— START OF Materials provided —

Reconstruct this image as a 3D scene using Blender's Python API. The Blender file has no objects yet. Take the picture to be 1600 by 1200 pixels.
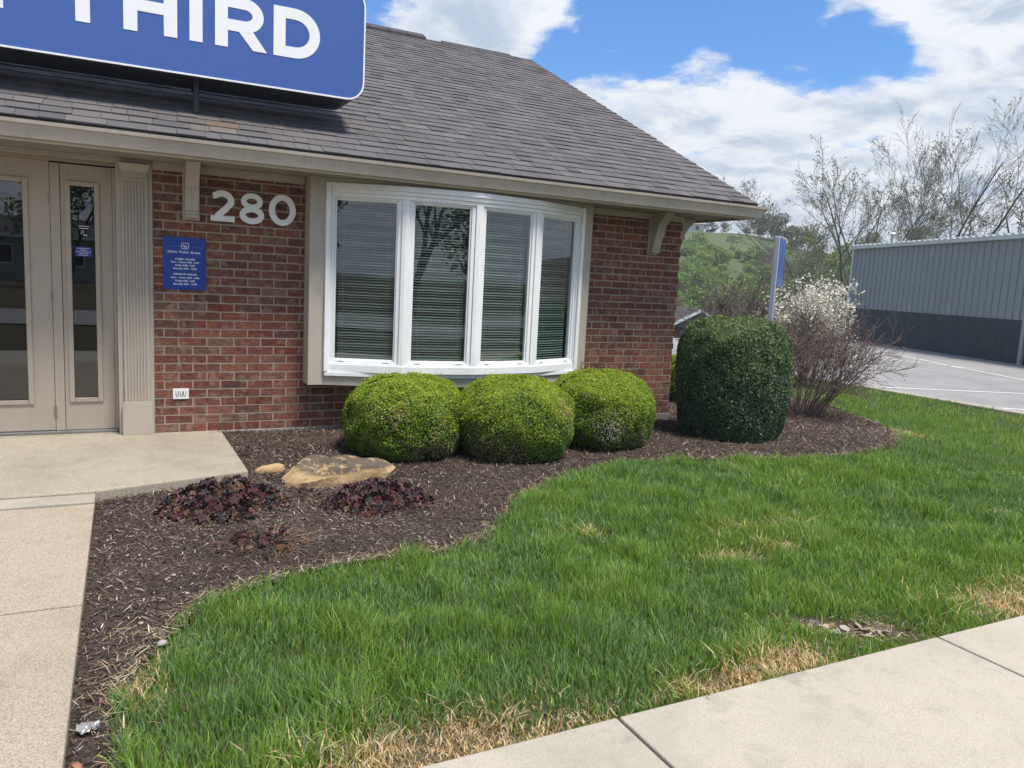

— END OF Materials provided —
— START OF Materials provided —

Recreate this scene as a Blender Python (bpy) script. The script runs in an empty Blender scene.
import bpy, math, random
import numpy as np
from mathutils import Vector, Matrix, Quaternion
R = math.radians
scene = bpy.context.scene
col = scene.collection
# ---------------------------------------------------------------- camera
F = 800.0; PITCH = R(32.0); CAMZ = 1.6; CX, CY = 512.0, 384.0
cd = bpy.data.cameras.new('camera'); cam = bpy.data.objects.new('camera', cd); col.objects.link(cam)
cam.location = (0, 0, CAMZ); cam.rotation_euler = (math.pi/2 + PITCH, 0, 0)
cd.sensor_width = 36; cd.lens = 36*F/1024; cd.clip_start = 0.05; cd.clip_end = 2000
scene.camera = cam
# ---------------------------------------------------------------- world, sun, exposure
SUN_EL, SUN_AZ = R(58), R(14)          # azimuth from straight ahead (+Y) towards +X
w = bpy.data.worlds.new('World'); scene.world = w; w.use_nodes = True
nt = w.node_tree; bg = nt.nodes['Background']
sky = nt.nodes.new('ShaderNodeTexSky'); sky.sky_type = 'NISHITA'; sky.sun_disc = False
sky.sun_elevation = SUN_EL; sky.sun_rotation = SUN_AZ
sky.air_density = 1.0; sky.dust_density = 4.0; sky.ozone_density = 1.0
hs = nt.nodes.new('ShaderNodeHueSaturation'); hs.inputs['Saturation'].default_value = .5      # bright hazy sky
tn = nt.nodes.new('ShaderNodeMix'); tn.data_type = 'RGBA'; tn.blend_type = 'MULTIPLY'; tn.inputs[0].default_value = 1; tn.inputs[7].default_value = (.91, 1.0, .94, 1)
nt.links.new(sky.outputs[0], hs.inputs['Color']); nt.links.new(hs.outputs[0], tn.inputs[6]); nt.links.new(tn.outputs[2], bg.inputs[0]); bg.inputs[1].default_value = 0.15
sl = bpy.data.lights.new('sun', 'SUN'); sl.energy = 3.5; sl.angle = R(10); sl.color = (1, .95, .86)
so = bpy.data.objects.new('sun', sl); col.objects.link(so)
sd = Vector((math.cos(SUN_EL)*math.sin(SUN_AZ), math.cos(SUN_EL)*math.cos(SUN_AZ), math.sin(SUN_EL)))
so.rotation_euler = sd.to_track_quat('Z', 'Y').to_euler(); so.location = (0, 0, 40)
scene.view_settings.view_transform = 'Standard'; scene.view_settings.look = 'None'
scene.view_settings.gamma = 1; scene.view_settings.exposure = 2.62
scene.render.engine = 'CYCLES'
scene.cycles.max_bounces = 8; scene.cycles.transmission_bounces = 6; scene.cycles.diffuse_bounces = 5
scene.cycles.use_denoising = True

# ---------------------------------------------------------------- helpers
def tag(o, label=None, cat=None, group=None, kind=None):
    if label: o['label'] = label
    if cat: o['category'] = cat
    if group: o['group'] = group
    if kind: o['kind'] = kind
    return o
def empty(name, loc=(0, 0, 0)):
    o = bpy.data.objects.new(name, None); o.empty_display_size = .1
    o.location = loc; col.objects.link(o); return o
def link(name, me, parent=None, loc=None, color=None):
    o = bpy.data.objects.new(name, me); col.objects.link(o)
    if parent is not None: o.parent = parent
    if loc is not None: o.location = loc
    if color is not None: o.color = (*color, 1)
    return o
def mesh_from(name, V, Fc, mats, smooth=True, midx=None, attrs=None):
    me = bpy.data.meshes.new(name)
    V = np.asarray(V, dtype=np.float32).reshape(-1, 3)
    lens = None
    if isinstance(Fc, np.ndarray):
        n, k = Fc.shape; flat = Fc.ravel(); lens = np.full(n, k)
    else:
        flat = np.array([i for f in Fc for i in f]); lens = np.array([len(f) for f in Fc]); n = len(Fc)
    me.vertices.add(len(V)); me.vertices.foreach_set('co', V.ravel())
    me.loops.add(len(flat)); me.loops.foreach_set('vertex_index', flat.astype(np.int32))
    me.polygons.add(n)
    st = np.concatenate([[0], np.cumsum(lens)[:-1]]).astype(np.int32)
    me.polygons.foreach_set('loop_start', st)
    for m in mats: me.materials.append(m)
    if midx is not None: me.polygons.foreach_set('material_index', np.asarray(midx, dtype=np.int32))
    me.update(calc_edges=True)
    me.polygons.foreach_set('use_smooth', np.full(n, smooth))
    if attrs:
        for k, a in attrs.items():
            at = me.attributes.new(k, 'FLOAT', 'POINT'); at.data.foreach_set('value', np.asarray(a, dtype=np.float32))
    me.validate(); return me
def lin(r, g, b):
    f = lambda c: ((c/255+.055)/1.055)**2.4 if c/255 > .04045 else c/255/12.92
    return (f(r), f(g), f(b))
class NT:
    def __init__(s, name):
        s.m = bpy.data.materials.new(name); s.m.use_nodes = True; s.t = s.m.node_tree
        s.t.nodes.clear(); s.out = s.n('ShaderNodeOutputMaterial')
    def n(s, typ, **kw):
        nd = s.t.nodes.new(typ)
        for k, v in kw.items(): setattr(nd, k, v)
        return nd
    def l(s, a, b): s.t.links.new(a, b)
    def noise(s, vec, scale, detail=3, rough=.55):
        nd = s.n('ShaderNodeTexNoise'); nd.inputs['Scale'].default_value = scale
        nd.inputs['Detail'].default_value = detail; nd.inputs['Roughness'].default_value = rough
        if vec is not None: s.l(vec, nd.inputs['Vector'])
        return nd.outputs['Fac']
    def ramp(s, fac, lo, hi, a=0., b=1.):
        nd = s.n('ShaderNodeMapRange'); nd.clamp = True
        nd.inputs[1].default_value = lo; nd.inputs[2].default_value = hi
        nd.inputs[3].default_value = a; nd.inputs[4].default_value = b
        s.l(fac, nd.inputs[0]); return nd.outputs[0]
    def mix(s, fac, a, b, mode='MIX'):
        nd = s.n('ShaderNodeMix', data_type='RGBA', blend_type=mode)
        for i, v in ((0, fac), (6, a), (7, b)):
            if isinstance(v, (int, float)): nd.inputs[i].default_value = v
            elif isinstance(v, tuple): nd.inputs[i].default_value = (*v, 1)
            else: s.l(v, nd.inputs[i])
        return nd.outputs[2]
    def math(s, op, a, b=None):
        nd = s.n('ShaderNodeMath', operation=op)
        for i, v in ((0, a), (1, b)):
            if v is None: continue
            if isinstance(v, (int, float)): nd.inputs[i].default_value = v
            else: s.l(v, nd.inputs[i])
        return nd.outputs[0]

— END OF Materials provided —

=== Work required ===
Search the data above for lines holding "Blender" and copy each of them.

=== Task solution ===
Reconstruct this image as a 3D scene using Blender's Python API. The Blender file has no objects yet. Take the picture to be 1600 by 1200 pixels.
Recreate this scene as a Blender Python (bpy) script. The script runs in an empty Blender scene.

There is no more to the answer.